* **DIRECTION**
Nothing after the line with "COL = SC.collection" belongs in the copy; extract the lines below from the top through that line, pictures left out.

* **INFORMATION SHOWN**
###
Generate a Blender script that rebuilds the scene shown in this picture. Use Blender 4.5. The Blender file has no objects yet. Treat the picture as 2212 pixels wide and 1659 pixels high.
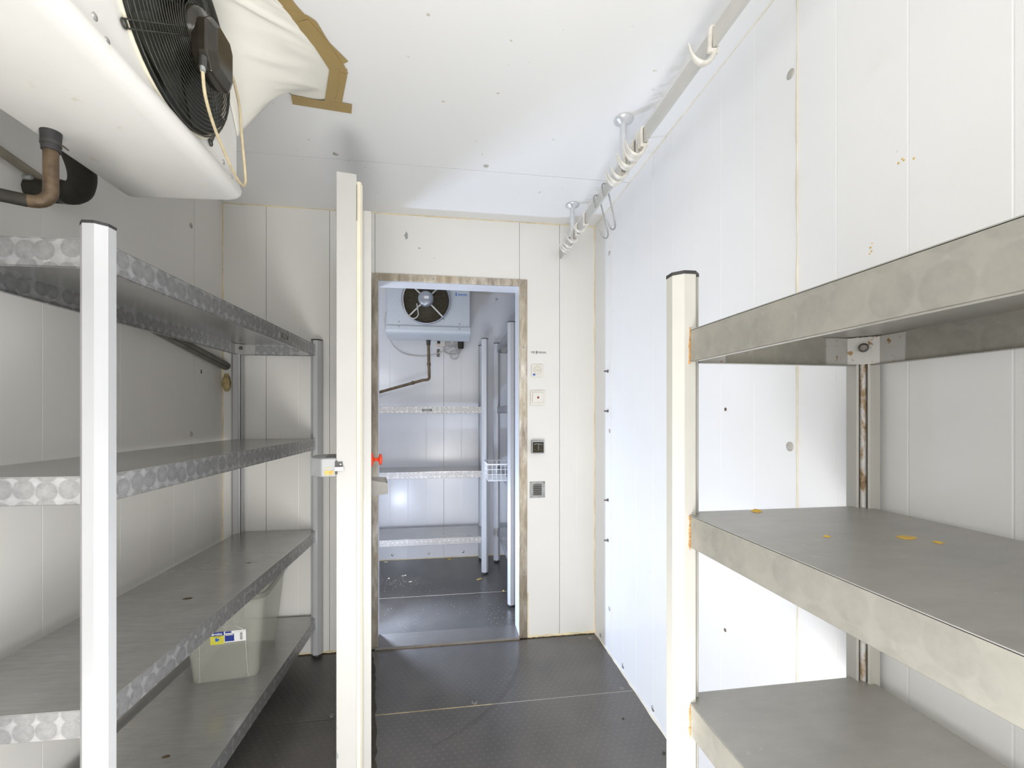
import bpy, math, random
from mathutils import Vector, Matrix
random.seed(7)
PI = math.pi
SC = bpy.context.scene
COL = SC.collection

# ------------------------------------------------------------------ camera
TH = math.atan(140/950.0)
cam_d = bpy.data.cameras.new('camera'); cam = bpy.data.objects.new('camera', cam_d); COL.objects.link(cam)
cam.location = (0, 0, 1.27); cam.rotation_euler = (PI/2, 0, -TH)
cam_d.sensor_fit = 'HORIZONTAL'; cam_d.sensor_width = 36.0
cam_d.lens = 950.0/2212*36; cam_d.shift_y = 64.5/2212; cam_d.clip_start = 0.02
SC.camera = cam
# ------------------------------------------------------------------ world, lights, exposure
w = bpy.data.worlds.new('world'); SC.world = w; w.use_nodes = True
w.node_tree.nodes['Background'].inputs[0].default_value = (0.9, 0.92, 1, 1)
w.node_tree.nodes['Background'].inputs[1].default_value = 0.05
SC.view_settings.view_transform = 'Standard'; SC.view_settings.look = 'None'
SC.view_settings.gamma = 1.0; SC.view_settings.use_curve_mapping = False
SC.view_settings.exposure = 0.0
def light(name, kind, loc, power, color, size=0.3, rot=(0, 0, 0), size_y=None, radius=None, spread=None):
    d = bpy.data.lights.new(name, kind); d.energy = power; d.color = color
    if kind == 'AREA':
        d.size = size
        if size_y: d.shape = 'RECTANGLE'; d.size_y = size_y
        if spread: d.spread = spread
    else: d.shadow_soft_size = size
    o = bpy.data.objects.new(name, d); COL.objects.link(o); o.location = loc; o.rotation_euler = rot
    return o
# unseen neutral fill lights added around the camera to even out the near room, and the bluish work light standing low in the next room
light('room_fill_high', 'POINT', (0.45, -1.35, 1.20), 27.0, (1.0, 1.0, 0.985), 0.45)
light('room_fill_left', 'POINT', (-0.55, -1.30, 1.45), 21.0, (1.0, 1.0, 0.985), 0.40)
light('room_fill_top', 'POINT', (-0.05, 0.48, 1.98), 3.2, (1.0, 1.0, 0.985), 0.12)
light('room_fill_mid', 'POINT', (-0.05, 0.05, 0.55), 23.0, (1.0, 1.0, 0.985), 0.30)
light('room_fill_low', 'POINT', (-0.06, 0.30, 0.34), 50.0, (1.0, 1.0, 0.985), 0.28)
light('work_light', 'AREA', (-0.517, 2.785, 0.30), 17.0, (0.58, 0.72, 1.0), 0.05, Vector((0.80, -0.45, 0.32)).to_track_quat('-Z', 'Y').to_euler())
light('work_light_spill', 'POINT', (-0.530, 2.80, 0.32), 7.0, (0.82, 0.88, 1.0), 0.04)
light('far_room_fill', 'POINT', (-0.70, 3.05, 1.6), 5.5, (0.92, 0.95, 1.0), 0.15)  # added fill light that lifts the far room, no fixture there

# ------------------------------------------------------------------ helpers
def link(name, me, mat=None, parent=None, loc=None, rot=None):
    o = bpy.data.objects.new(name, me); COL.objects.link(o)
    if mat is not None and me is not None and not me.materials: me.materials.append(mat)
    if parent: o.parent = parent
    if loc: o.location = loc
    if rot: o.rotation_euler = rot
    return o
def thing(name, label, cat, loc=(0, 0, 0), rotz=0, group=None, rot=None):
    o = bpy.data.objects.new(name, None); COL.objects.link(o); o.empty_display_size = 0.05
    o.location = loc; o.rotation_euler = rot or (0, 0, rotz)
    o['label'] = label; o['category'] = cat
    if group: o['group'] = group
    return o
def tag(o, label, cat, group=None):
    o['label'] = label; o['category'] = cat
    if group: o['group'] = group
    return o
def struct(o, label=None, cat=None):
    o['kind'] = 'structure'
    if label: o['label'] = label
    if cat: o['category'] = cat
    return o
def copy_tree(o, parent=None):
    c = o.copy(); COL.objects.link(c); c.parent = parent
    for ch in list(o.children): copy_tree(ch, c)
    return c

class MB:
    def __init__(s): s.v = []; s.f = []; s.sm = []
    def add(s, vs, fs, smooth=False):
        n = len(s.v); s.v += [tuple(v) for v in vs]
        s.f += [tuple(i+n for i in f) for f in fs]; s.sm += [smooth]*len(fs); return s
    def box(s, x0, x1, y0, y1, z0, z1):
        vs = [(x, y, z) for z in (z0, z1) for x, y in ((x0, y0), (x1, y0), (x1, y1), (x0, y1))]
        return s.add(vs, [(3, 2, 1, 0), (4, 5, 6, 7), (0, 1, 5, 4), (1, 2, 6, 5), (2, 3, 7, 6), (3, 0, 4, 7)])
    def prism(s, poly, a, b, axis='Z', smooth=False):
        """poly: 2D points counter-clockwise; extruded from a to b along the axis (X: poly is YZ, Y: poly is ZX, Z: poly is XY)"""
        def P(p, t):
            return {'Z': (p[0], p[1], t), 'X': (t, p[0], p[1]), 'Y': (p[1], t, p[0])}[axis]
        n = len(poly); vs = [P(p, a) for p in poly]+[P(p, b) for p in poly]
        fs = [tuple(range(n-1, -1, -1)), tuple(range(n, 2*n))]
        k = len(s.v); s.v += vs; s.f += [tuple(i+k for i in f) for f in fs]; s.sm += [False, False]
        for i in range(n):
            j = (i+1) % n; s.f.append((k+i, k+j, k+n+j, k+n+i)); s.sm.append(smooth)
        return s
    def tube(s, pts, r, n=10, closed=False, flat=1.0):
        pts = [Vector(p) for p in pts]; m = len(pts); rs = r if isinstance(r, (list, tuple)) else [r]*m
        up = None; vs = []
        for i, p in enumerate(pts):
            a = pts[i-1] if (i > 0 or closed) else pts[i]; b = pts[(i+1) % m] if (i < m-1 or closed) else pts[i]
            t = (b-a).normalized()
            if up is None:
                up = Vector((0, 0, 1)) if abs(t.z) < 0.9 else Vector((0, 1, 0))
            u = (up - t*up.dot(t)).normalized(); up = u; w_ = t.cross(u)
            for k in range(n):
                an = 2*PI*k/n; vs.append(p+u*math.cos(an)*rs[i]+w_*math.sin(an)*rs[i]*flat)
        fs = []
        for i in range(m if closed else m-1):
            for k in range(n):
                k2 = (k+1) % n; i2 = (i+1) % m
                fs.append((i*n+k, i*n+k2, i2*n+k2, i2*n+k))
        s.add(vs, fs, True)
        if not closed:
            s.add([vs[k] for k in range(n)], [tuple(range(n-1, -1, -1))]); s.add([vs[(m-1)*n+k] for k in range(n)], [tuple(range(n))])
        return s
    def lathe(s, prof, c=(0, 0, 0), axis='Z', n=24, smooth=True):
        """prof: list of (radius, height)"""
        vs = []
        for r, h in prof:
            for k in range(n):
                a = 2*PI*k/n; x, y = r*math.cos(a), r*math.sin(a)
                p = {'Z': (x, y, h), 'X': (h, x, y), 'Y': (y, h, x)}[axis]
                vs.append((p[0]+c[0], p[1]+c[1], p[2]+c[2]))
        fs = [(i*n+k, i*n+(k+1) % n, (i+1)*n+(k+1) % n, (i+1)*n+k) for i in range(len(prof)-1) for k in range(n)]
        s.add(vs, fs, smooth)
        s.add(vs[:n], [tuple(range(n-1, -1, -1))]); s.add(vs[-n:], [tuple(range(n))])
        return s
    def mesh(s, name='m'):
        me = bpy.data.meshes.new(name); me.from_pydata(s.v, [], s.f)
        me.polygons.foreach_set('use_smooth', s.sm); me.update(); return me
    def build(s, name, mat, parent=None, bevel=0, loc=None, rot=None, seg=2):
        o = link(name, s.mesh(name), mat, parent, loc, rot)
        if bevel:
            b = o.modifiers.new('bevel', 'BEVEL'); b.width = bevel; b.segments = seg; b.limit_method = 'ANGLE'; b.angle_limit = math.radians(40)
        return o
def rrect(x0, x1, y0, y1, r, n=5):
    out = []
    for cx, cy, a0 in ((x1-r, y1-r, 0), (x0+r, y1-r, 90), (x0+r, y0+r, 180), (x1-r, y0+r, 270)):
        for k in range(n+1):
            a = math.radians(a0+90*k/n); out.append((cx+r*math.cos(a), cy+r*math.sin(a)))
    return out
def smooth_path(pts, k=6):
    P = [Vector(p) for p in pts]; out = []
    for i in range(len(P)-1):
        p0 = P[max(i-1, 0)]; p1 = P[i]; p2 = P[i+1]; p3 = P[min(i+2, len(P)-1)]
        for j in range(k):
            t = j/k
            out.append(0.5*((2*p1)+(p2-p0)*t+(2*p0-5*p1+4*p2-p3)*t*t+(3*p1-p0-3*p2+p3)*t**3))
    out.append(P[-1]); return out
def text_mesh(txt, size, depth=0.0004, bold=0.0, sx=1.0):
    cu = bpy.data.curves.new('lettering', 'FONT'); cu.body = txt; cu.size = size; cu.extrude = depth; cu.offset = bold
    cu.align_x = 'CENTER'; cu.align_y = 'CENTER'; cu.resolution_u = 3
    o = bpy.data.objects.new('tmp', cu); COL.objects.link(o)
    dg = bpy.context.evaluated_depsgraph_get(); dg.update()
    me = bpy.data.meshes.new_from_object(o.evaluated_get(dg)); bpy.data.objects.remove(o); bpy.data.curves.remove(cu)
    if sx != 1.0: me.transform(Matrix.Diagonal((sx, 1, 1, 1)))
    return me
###
* **REPLY TO THE EXERCISE**
Generate a Blender script that rebuilds the scene shown in this picture. Use Blender 4.5. The Blender file has no objects yet. Treat the picture as 2212 pixels wide and 1659 pixels high.
import bpy, math, random
from mathutils import Vector, Matrix
random.seed(7)
PI = math.pi
SC = bpy.context.scene
COL = SC.collection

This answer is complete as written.